<アテネ五輪自転車チームスプリント銀メダリスト 伏見俊昭(39)>
アテネ五輪でメダルが決まった瞬間は言葉にならないくらい、本当に夢のようでした。五輪の表彰台はG1やKEIRINグランプリ(GP)を勝つことよりはるかに格別。もちろん、GPの雰囲気もすごいんですけど、こう思い出すと今でもまた味わいたいです。
五輪前の世界選手権。日本のチームスプリントは7位でした。下馬評でも「五輪でメダルは厳しいだろう」と言われていましたが、米コロラドスプリングズで日本代表では初の高地トレーニングで僕らは変わりました。今考えても体を酷使した厳しい練習でしたが、自分たちでも驚くほど成長できました。
迎えた五輪本番。予選では日本新になる44秒355が出て12チーム中3位に。自分たちですら「おおっ」と驚きましたね。次の1回戦ではオランダとの対戦で先着。タイムも44秒081で記録を更新し、総合2位でドイツとの決勝が決まりました。決勝前はお互い会話も作戦もなし。長塚智広君、井上昌己君と「お願いします!」と言って出ていったのを覚えています。
僕はあの銀メダルは、挫折があってこその結果だと思っています。00年のシドニー五輪では本番直前に代表から落選。これがターニングポイントでした。当時の僕には競輪の実績がなかった。だからナショナルチームを離れ、競輪で実績を積もうと。01年にオールスターと年末のGPを勝ち、選考会を経てナショナルチームに復帰しました。アテネ五輪前の日本選手権は、直前のメキシコW杯で落車して腰に激痛を抱えていました。でも「アテネに出たい」「日本一になって五輪に出るんだ」と思って優勝できた。これは五輪への大きな自信になりました。挫折でだめになる人もいる。それは人それぞれ。でも、自分は周りの人のおかげで挫折をプラスにできた。もし、あのままシドニーに出ていたら五輪出場で満足してメダルはなかったと思います。

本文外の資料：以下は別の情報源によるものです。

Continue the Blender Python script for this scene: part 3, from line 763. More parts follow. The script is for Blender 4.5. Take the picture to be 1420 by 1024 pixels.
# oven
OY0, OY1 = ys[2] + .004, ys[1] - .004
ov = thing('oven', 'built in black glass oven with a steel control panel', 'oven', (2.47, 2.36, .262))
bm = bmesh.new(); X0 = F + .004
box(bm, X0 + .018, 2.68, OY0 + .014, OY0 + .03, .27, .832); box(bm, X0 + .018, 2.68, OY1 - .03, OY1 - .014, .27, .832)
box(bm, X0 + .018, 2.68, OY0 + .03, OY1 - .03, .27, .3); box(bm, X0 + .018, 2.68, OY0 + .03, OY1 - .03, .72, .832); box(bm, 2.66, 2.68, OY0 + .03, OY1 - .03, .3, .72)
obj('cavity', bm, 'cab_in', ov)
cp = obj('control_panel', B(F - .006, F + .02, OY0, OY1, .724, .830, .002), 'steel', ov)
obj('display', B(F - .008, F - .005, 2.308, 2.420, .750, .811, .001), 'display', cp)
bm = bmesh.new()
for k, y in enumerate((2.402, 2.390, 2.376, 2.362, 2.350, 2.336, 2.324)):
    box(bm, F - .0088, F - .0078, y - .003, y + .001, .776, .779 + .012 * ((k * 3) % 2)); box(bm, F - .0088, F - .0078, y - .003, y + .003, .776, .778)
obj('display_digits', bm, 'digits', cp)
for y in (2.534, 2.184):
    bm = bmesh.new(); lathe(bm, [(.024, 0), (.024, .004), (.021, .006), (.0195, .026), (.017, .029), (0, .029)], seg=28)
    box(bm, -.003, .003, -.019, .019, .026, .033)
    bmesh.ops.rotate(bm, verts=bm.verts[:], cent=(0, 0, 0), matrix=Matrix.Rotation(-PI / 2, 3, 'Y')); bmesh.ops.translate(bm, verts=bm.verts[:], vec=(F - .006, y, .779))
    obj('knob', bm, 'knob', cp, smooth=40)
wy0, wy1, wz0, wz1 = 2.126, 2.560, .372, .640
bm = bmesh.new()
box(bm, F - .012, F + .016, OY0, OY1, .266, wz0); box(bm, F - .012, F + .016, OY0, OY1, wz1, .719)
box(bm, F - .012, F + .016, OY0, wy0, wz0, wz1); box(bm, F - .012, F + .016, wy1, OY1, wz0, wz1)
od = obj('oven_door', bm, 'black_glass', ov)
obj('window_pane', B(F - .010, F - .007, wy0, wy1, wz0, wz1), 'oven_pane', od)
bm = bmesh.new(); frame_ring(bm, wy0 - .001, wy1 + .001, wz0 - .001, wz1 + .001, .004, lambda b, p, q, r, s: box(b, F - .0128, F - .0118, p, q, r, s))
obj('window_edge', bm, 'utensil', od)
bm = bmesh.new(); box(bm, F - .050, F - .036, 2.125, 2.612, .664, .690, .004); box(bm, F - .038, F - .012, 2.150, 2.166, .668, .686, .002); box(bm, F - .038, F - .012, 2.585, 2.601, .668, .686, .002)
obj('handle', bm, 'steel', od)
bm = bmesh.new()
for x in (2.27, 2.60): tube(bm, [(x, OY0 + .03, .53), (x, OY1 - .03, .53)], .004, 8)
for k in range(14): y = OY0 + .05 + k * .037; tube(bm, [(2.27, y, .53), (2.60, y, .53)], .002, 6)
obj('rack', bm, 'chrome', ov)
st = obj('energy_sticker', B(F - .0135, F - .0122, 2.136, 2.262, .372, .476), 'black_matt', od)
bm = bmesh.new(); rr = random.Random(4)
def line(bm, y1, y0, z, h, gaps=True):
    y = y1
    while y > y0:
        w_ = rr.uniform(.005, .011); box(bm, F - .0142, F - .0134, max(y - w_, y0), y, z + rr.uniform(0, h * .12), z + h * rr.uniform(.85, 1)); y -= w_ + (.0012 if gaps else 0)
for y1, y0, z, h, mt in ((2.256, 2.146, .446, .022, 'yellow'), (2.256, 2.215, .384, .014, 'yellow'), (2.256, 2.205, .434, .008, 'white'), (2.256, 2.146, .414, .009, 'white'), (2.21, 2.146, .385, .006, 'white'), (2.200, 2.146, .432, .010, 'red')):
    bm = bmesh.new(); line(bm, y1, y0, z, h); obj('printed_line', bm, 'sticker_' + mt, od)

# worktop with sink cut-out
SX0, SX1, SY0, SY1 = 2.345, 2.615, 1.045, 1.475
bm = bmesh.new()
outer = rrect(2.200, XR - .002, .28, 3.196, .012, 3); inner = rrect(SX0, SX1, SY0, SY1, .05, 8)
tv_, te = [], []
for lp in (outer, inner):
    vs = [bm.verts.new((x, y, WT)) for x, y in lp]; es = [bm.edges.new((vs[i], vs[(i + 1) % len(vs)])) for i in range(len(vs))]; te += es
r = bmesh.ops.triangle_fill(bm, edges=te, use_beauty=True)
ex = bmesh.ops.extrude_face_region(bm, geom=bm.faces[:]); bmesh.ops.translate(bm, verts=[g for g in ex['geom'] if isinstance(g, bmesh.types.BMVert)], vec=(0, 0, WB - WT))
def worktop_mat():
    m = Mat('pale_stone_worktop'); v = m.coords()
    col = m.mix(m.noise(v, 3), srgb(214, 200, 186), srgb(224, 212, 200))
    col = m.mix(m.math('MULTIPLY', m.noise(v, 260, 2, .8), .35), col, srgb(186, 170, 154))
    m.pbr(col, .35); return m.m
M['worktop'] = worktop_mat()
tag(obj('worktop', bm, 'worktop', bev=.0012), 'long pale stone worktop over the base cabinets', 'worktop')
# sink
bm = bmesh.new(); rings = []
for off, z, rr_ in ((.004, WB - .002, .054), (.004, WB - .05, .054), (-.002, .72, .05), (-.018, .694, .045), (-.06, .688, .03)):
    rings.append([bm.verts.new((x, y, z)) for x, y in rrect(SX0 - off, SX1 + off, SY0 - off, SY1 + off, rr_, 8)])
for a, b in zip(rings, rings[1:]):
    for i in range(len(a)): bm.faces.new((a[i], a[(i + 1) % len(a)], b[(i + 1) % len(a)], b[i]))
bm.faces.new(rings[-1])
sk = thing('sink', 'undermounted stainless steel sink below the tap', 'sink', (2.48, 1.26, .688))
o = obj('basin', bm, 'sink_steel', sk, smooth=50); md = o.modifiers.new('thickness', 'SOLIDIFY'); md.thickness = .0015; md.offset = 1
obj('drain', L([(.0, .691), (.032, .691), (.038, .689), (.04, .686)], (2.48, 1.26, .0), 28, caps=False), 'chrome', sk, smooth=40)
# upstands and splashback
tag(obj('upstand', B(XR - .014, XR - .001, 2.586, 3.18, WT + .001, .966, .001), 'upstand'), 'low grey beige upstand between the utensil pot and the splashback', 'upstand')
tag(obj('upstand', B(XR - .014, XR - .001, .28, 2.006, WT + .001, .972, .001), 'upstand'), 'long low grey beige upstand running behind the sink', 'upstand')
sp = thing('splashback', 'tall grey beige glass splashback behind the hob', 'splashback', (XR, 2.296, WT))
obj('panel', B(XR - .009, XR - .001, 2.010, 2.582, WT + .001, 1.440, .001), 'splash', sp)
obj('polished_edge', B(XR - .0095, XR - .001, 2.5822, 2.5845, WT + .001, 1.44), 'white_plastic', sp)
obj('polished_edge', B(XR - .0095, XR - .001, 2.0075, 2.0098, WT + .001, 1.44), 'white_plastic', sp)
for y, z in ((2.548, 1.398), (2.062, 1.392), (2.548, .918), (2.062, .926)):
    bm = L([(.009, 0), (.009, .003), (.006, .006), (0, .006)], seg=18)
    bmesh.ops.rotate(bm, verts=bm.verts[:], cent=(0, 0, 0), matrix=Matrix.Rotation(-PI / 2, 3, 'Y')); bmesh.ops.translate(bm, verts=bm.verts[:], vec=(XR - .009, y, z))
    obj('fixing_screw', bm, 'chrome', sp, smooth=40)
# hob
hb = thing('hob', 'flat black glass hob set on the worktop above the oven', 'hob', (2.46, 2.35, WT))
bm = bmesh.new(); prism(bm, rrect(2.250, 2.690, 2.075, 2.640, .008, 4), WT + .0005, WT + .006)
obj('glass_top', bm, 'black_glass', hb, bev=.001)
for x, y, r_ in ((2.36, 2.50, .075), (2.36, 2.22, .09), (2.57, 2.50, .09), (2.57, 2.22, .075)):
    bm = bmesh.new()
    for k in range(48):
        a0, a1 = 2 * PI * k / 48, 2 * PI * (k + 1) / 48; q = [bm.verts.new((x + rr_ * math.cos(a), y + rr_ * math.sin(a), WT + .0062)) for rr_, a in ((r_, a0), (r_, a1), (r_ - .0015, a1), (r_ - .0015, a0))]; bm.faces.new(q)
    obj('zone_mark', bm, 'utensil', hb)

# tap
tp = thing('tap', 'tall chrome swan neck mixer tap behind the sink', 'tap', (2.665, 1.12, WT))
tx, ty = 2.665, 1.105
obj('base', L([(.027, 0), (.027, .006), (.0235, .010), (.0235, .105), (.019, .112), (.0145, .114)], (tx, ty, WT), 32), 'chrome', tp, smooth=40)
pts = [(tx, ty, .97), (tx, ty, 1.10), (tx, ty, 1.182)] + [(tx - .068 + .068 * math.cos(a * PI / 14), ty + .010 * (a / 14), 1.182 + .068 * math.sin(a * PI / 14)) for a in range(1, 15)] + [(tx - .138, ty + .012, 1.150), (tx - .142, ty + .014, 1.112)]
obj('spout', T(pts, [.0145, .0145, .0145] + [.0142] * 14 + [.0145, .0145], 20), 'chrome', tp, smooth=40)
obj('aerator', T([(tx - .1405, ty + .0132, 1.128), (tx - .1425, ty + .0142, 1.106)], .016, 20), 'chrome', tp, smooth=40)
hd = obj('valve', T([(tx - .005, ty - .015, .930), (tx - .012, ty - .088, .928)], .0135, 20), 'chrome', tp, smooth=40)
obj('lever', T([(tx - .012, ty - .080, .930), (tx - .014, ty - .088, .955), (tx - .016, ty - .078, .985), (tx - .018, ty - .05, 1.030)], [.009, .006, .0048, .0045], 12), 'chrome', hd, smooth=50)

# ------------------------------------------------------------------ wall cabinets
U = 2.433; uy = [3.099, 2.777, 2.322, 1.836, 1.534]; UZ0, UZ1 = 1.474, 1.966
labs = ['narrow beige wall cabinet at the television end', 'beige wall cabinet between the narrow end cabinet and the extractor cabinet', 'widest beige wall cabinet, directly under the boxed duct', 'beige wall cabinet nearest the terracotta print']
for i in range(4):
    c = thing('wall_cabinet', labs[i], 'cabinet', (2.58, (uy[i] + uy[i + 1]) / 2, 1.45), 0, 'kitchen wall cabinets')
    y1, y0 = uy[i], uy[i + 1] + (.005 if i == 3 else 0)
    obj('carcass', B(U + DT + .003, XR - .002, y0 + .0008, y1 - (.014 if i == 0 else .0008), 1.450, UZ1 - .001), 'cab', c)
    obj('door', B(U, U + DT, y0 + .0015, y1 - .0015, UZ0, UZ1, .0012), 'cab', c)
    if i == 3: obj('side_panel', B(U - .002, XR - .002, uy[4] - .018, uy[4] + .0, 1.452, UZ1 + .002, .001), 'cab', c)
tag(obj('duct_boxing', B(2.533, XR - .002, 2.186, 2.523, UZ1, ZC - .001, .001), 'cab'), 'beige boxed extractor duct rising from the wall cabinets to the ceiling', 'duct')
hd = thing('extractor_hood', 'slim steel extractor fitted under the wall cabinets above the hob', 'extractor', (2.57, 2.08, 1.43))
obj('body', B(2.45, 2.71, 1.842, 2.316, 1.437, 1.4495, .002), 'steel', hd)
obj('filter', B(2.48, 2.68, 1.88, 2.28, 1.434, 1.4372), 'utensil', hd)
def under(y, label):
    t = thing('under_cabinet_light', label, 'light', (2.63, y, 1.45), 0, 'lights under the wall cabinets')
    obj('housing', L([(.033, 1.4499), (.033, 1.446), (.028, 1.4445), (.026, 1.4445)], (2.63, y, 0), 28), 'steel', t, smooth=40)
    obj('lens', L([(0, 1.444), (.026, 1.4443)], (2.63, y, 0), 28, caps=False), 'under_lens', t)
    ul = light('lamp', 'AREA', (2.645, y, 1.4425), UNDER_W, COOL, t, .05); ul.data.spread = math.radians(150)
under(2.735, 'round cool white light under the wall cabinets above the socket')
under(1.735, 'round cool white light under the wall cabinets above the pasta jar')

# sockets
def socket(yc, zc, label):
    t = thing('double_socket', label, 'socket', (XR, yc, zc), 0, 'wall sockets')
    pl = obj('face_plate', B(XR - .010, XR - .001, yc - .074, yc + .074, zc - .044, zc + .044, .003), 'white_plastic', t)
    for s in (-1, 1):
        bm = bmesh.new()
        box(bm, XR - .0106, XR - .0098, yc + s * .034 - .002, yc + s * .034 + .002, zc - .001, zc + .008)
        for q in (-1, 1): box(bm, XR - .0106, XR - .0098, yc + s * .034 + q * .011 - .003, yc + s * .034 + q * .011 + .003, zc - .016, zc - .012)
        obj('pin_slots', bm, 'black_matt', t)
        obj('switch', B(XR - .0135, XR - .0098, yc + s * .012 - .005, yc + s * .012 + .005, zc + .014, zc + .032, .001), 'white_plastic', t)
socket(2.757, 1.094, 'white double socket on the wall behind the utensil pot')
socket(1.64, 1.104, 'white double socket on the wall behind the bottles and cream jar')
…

競輪と自転車競技の両立は大変です。相手もいる競輪には落車のリスクもある。僕は北京五輪前に落車して骨折してしまった。ケイリンに出場したけど勝てませんでした。今でも「もっと体調が良ければ…」と思います。やはり五輪でメダルを争うには十分な準備期間が必要。代表をもっと早く決めるとか、1年くらい時間をあげるとか。でないと、競技だけに専念している欧州勢と差は開く一方です。ただ、東京五輪は自国開催のモチベーションが支えになるはず。気持ちの入った練習は効果が全然違いますからね。
今はとにかく競輪で結果を出したいと思っています。またG1やGPを勝って、胸を張って東京に出る後輩たちを応援したいです。(2015年05月13日東京本社版掲載)
【注】年齢、記録などは本紙掲載時。